• REQUIREMENT: Scan the entries below for the word "pixels". Copy each line that has it.
# DATA EXTRACT start
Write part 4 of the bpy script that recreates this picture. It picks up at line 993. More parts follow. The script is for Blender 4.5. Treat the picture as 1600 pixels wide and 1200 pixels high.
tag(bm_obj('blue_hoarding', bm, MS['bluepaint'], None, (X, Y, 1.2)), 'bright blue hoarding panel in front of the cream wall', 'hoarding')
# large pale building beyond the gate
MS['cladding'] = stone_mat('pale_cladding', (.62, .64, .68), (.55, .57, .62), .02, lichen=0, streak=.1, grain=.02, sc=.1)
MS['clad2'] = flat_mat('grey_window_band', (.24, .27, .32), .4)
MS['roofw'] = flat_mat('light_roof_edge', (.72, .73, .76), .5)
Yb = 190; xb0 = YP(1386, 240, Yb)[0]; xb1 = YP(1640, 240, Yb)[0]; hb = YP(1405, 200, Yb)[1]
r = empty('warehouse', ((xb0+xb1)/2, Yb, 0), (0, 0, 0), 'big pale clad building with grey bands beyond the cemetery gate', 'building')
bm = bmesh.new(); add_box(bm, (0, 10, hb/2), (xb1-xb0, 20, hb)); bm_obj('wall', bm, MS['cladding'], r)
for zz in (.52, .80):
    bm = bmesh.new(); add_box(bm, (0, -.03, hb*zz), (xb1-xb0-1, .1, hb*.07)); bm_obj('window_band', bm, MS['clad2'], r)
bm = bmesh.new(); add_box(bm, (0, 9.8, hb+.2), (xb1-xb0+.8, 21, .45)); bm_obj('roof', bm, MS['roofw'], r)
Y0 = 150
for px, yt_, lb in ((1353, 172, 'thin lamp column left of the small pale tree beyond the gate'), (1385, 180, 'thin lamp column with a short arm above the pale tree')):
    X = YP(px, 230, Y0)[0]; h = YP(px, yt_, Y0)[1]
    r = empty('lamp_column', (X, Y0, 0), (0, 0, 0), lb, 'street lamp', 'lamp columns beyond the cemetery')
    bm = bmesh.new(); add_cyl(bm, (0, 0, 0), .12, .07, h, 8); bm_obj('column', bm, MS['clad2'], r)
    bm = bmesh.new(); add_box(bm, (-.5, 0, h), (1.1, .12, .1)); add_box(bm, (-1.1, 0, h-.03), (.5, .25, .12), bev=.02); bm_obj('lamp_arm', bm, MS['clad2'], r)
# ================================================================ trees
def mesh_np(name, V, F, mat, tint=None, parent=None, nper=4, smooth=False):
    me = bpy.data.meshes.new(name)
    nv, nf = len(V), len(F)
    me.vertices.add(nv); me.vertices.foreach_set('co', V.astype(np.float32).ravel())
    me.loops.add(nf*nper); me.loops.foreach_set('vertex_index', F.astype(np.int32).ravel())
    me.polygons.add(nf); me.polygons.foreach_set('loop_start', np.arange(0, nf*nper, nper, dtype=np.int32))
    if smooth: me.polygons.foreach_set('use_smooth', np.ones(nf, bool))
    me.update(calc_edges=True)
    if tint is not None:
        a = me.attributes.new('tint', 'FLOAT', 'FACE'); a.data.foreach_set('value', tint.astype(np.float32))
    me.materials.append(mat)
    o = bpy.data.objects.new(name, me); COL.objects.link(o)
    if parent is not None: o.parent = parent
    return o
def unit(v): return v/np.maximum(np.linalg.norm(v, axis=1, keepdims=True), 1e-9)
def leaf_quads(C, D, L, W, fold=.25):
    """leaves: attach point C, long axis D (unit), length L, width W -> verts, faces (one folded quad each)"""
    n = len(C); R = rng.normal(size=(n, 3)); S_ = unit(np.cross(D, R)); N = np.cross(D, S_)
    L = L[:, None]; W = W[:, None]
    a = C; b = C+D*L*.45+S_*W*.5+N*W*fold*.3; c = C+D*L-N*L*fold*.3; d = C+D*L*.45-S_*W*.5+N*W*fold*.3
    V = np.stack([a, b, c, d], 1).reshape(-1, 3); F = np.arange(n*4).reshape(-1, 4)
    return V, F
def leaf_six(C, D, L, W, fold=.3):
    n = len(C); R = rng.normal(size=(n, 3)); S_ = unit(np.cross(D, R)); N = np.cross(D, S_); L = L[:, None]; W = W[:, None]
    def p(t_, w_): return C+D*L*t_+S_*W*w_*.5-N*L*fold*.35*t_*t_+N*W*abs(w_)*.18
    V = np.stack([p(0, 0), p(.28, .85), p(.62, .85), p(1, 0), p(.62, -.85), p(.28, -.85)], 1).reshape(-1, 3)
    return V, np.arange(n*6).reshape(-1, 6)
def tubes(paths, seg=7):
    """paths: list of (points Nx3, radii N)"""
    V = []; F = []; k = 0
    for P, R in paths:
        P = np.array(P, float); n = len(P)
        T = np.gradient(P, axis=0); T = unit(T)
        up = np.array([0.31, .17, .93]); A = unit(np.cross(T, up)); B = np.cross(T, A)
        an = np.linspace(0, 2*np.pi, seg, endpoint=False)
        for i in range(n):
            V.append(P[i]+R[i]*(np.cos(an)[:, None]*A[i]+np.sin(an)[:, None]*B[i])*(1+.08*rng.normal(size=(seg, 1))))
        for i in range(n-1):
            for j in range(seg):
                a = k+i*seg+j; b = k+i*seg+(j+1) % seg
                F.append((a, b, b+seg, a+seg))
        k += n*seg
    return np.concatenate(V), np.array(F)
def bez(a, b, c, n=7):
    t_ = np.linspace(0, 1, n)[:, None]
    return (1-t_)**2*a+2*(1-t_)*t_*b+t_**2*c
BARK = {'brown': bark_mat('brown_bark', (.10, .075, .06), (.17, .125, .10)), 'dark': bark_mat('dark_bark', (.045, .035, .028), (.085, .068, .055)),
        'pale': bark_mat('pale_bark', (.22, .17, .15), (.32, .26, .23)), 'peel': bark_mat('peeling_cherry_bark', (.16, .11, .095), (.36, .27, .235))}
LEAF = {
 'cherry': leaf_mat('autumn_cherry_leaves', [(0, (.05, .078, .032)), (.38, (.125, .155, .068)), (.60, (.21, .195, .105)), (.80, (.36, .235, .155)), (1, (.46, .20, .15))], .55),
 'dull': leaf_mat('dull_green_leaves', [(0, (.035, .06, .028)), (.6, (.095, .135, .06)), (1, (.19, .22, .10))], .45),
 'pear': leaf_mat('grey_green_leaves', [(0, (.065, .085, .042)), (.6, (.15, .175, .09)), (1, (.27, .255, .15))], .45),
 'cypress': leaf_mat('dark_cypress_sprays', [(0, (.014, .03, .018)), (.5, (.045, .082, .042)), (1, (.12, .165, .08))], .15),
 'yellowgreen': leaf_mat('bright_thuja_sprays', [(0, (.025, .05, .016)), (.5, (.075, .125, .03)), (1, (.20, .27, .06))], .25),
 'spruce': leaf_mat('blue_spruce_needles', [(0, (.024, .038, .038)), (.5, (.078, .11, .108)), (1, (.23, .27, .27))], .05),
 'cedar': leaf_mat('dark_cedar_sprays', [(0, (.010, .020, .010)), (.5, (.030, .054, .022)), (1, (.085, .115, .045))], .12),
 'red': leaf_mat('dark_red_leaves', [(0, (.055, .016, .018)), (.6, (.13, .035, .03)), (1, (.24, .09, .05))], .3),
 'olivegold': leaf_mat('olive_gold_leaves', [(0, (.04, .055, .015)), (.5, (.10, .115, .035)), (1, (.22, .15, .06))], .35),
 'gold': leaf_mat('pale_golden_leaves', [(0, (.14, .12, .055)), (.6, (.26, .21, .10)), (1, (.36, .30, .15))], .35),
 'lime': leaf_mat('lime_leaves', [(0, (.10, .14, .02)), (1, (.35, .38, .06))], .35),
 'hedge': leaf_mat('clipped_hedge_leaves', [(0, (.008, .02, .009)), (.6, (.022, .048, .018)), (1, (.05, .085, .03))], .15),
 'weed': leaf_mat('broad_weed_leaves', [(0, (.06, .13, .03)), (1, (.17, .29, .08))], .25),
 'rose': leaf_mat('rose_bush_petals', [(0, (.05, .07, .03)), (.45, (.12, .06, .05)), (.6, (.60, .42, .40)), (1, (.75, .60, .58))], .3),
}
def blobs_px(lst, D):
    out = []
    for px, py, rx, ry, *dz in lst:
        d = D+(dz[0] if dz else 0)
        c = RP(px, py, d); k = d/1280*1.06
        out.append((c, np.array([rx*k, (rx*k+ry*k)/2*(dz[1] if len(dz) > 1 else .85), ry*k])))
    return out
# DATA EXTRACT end
# DATA EXTRACT start
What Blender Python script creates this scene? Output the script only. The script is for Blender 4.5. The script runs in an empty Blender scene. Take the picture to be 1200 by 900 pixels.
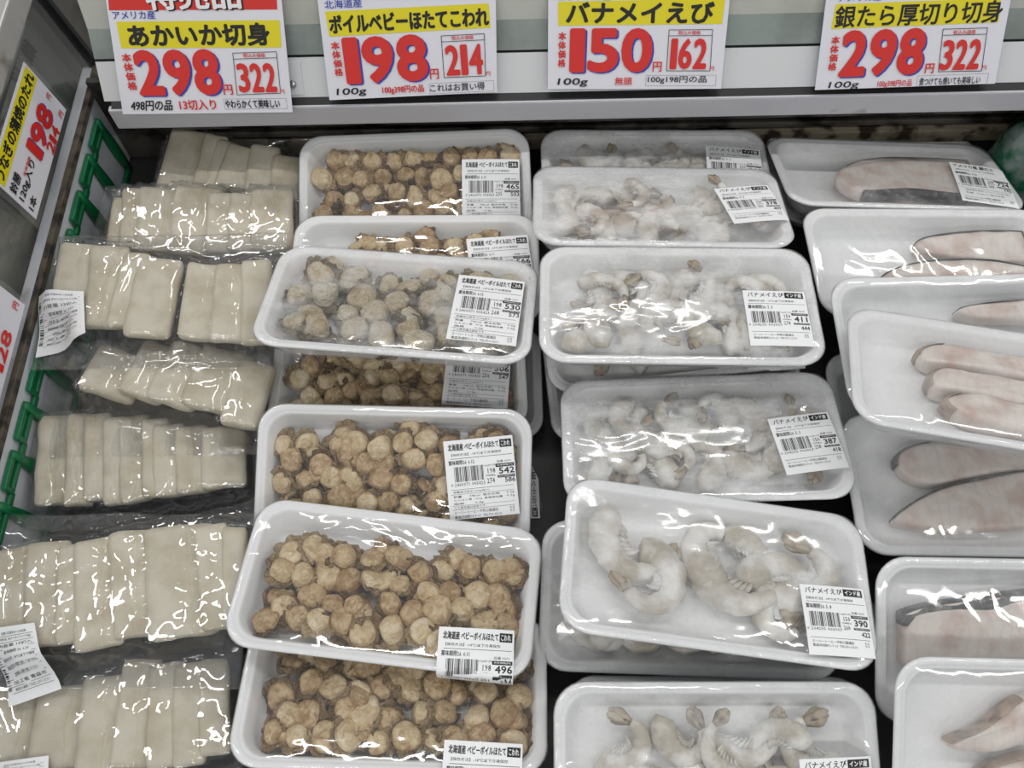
# DATA EXTRACT end
# DATA EXTRACT start
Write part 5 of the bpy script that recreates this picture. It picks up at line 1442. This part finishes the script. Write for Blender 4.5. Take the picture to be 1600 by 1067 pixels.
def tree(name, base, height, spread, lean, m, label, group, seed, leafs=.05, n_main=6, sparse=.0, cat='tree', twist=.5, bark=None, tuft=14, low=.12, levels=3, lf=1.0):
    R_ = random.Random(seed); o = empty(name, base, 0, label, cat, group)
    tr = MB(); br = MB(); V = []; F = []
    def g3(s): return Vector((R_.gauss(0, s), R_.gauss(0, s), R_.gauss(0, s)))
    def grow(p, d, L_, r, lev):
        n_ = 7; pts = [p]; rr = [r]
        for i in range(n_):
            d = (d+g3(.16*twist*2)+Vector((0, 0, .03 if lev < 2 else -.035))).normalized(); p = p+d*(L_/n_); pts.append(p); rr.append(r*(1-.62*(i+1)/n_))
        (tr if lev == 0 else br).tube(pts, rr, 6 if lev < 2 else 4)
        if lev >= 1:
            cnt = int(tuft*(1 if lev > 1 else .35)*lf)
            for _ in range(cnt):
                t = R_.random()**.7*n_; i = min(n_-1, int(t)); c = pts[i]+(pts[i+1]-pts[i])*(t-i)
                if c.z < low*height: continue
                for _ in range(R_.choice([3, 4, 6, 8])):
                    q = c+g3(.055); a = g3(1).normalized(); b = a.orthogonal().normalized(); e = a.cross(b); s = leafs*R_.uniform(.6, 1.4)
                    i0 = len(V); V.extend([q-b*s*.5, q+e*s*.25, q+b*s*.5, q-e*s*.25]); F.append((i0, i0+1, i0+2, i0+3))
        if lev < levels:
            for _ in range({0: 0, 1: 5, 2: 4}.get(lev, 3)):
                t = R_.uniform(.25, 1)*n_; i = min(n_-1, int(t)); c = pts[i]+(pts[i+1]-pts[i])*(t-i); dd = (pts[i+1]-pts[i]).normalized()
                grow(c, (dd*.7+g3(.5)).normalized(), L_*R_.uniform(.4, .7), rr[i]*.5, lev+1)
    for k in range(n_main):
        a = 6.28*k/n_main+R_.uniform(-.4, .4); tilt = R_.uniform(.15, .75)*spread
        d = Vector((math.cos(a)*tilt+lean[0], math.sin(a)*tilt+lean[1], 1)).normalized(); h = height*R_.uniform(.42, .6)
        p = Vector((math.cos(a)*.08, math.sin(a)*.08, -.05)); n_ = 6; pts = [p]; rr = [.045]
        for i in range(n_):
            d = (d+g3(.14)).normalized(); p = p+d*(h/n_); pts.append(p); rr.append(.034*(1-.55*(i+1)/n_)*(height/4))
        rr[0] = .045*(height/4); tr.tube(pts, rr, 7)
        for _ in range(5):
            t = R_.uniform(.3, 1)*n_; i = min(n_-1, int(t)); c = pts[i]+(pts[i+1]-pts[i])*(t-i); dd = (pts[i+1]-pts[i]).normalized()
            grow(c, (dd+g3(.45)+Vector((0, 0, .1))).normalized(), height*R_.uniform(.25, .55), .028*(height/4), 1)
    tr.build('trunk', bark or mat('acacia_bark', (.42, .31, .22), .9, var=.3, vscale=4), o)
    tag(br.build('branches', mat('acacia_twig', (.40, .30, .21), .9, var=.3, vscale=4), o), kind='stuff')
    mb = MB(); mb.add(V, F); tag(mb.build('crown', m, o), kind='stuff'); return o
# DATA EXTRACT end
• EXERCISE ANSWER:
Write part 4 of the bpy script that recreates this picture. It picks up at line 993. More parts follow. The script is for Blender 4.5. Treat the picture as 1600 pixels wide and 1200 pixels high.
What Blender Python script creates this scene? Output the script only. The script is for Blender 4.5. The script runs in an empty Blender scene. Take the picture to be 1200 by 900 pixels.
Write part 5 of the bpy script that recreates this picture. It picks up at line 1442. This part finishes the script. Write for Blender 4.5. Take the picture to be 1600 by 1067 pixels.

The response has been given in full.